Budapest: le conclusioni del Colloquio europeo delle Parrocchie
Divenire «fontane di speranza» in un contesto in cui materialismo e una buona dose
di disillusione alimentano l’avanzare della secolarizzazione. A questo sono chiamate
le parrocchie del continente europeo. Un compito non facile, soprattutto se si guarda,
in alcune situazioni, alle forze in campo, ma certamente esaltante e possibile. È
questa la convinzione di Hubert Windisch, sacerdote e docente di teologia pastorale
all’Università di Friburgo, in Germania, al quale sono state affidate le conclusioni
del 26° Colloquio europeo delle parrocchie svoltosi la settimana scorsa a Nyíregyháza,
in Ungheria. L’incontro - riferisce L'Osservatore Romano - al quale hanno partecipato
rappresentanti di 17 Paesi, è stato dedicato appunto al tema «Parrocchie, luoghi di
speranza. Pronti sempre a rispondere a chiunque vi domandi ragione della speranza
che è in voi». Ma è stato anche l’occasione per un confronto tra le Chiese dell’est
e dell’ovest dell’Europa, oltre che un momento di riflessione ed esperienza sul cammino
ecumenico. Windisch ha riconosciuto che oggi le parrocchie sono generalmente considerate
«luoghi di speranze piccole, quotidiane, come tanti altri». Ma va anche sottolineato
che in esse c’è una «grande speranza» che «è ancorata in Dio stesso ed è una virtù
che ci viene da Lui». Per trasmettere questa speranza, coloro che abitano le parrocchie
devono essere «icone di Cristo e del cielo per il mondo» e «attuare una sorta di trasparenza
spirituale» della loro vita di fede e dei legami di fraternità e di amicizia che sperimentano.
Per don Luca Bressan, docente di teologia pastorale al seminario arcivescovile di
Milano, «la cultura urbana, obbliga il cristianesimo occidentale a ripensare in modo
serio le forme della sua tradizionale presenza tra la gente» e alle parrocchie è richiesta
«un’operazione paziente e attenta di discernimento e di immaginazione pastorale».
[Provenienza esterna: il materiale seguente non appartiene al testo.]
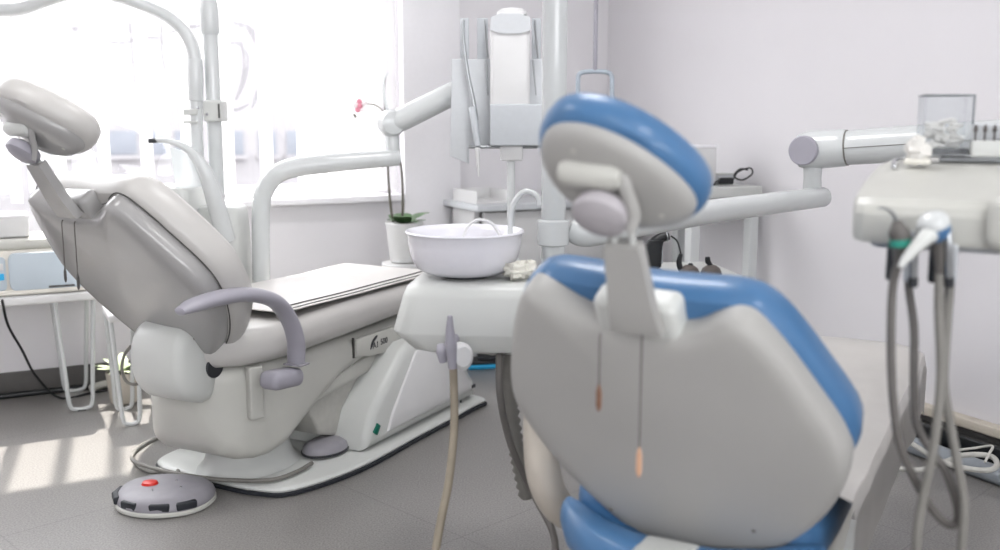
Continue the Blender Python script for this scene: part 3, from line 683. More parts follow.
# instruments
AW = tag(thing('air_water_syringe', 'dark grey syringe with teal band and bent tip in the tray holder', 'syringe', hxs[0]), 'dark grey syringe with teal band and bent tip in the tray holder', 'syringe')
La = local(AW); Q = lambda x, y, Y: La(P(x, y, Y))
build('body', 'hose_dark', tube([Q(897, 222, 1.545), Q(899, 232, 1.54), Q(901, 242, 1.54), Q(900, 262, 1.545)], [.008, .016, .015, .009], 16, 5), AW)
build('band', 'teal', tube([Q(900.2, 239, 1.54), Q(900.6, 246, 1.54)], [.0165, .0162], 16, 1, smooth=False, roundcap=False), AW)
build('tip', 'steel', tube([Q(897, 223, 1.545), Q(893, 214, 1.54), Q(886, 209, 1.53), Q(879, 208, 1.52)], [.004, .003, .0025, .002], 10, 5), AW)
build('hose', 'hose_dark', tube([Q(900, 260, 1.55), Q(893, 285, 1.56), Q(891, 340, 1.55), Q(893, 397, 1.54), Q(901, 447, 1.53), Q(922, 493, 1.53), Q(943, 521, 1.53), Q(956, 523, 1.53), Q(957, 505, 1.53), Q(946, 472, 1.54), Q(934, 455, 1.55), Q(917, 424, 1.57), Q(914, 380, 1.58), Q(914, 330, 1.6), Q(909, 290, 1.62), Q(908, 268, 1.64)], .0068, 12, 6), AW)
PH = thing('polishing_handpiece', 'white and blue ball-shaped polishing handpiece hanging at the tray front', 'handpiece', hxs[2])
Lp = local(PH); Q2 = lambda x, y, Y: Lp(P(x, y, Y))
bcn = Q2(934, 226, 1.53); bax = (Q2(931, 214, 1.53) - Q2(936, 236, 1.54)).normalized()
build('powder_bowl', 'vinyl_blue', lathe([(.007, -.025), (.017, -.021), (.023, -.010), (.024, 0), (.0235, .004)], bcn, bax, 28), PH)
build('bowl_lid', 'enamel', lathe([(.0245, .002), (.025, .005), (.022, .014), (.015, .020), (.006, .022)], bcn, bax, 28), PH)
build('nozzle', 'plastic', tube([Q2(930, 234, 1.52), Q2(918, 245, 1.51), Q2(906, 259, 1.505), Q2(900, 267, 1.50)], [.014, .010, .007, .0035], 16, 5), PH)
build('handle', 'hose_dark', tube([Q2(937, 236, 1.54), Q2(939, 255, 1.55), Q2(940, 275, 1.56)], [.008, .009, .007], 12, 4), PH)
build('hose', 'hose_grey', tube([Q2(940, 270, 1.56), Q2(939, 310, 1.55), Q2(941, 378, 1.53), Q2(934, 445, 1.51), Q2(922, 505, 1.5), Q2(917, 550, 1.49), Q2(924, 600, 1.49), Q2(945, 615, 1.49), Q2(958, 590, 1.5), Q2(962, 545, 1.5), Q2(964, 504, 1.51), Q2(958, 466, 1.52), Q2(951, 428, 1.54), Q2(944, 385, 1.55), Q2(946, 340, 1.57), Q2(950, 285, 1.6), Q2(951, 262, 1.62)], .0075, 12, 6), PH)
for i, (x, lab) in enumerate(((913, 'slim steel handpiece standing in the holder beside the teal-banded syringe'), (949, 'slim steel handpiece standing in the holder right of the blue ball'))):
    hd = thing('slim_handpiece', lab, 'handpiece', P(x, 250, 1.55), 0, 'slim handpieces in the tray holders')
    Ls = local(hd)
    build('sleeve', 'steel', tube([Ls(P(x-1, 232, 1.545)), Ls(P(x, 250, 1.545)), Ls(P(x, 278, 1.55))], [.006, .008, .007], 12, 4), hd)
    build('coupling', 'dark', tube([Ls(P(x, 277, 1.55)), Ls(P(x, 286, 1.552))], .0078, 12, 1, smooth=False), hd)
# acrylic box of cotton rolls, bur block
cbx = thing('cotton_dispenser', 'clear acrylic box of cotton rolls on the instrument tray', 'box', P(942, 157, 1.93), radians(-14))
cb = cbx
w, d, h, tk = .086, .075, .112, .003
z0 = -.004
cbx.location.z = 1.0775
wl = [rbox((0, -d/2, h/2), (w, tk, h), .001), rbox((0, d/2, h/2), (w, tk, h), .001), rbox((-w/2+tk/2, 0, h/2), (tk, d-tk*1.2, h), .001), rbox((w/2-tk/2, 0, h/2), (tk, d-tk*1.2, h), .001)]
build('case', 'acrylic', wl, cbx)
build('base', 'dark', rbox((0, 0, .007), (w-.004, d-.004, .012), .002), cbx)
build('rim', 'acrylic_edge', [tube([(-w/2, -d/2, h), (w/2, -d/2, h)], .0016, 8, 1, smooth=False), tube([(-w/2, d/2, h), (w/2, d/2, h)], .0016, 8, 1, smooth=False), tube([(w/2, -d/2, h), (w/2, d/2, h)], .0016, 8, 1, smooth=False), tube([(-w/2, -d/2, h), (-w/2, d/2, h)], .0016, 8, 1, smooth=False)], cbx)
build('corner_post', 'acrylic_edge', tube([(w/2, -d/2, .0), (w/2, -d/2, h)], .0018, 8, 1, smooth=False), cbx)
cbx_rnd = random.Random(4)
for i in range(38):
    lx = cbx_rnd.uniform(-.028, .028); ly = cbx_rnd.uniform(-.022, .022); lz = .019 + .0075*(i // 6) ; aa = cbx_rnd.uniform(-.5, .5) + (pi/2 if i % 2 else 0)
    dv = Vector((cos(aa)*.012, sin(aa)*.012, cbx_rnd.uniform(-.004, .004)))
    c = Vector((lx*.9, ly*.9, lz))
    o = build('cotton_roll', 'cotton', tube([c - dv, c, c + dv], .0045, 8, 2), None)
    o.location = cbx.location; o.rotation_euler = cbx.rotation_euler
    tag(o, 'white cotton roll piled inside the clear acrylic box', 'cotton roll', 'cotton rolls in the acrylic box')
gz = thing('gauze_pack', 'small white gauze pack leaning beside the clear acrylic box', 'gauze', P(918, 152, 1.86), radians(-28)); gz.location.z = 1.062
build('pad', 'cotton', crumple((0, 0, .026), .022, .018, .024, 5), gz)
build('wrap', 'tissue', rbox((0, 0, .006), (.045, .035, .010), .004), gz)
bb = thing('bur_block', 'white bur block with a row of dark burs at the right edge', 'bur block', P(994, 152, 1.86), radians(-20)); bb.location.z = 1.0755
build('block', 'plastic', rbox((0.03, 0, .016), (.14, .035, .03), .004), bb)
build('rack_plate', 'console_grey', rbox((.03, .012, .046), (.14, .006, .030), .002), bb)
for i in range(9):
    x = -.034 + .016*i
    build('bur', 'burs', [lathe([(.0022, .028), (.0022, .046), (.0040, .048), (.0036, .056), (.001, .060)], (x, -.006, 0), (0, 0, 1), 10)], bb)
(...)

Tra le strade percorribili quella di «utilizzare i legami della solidarietà per annunciare
la portata universalistica e assolutamente gratuita della salvezza cristiana». E «istituire
delle reti di relazioni capaci di rendere i luoghi ecclesiali davvero degli spazi
in cui si respira la logica “altra” e “alternativa” della predicazione del Regno compiuta
da Gesù». Per mons. Alphonse Borras, vicario generale della diocesi di Liegi, sia
la speranza sia le parrocchie sono oggi «realtà problematiche». Nella nostra epoca,
infatti, si è rotto il legame tra la vita locale e le parrocchie, e la «cultura post-moderna
è meno sensibile al tempo, al futuro, alla storia che tende verso un fine, che è la
visione giudeo-cristiana». In questo contesto la parrocchia diventa luogo di speranza
se si presenta come «una comunità per tutti senza condizioni preliminari». I parrocchiani
vivono la fede e la speranza nell’oggi e le parrocchie sono «luoghi per la Parola,
l’Eucaristia, la diaconia e il discernimento»: le Chiese locali non possono pensare
di «riformare la società», ma certamente possono «inventare il presente». Nel corso
dell’incontro grande spazio è stato dato anche alle testimonianze della vita nelle
parrocchie nei Paesi dell’Europa dell’est, durante il periodo delle dittature comuniste,
per le quali «la religione era il nemico da abbattere». Per il francescano Kálmán
Peregrin, «furono contrastati in particolare i cattolici, perché facevano riferimento
a Roma e manifestavano in maniera concreta che l’uomo dispone di certi ambiti non
disponibili alla dittatura dello Stato». In Ungheria, le chiese non vennero chiuse,
ma anche qui, come altrove, «le scuole, gli ospedali, ma anche tutte le attività pastorali
svolte dai religiosi vennero eliminate, gli ordini sciolti e monaci e monache mandati
a lavorare; molti di loro, però, mantennero la fede». (R.P.)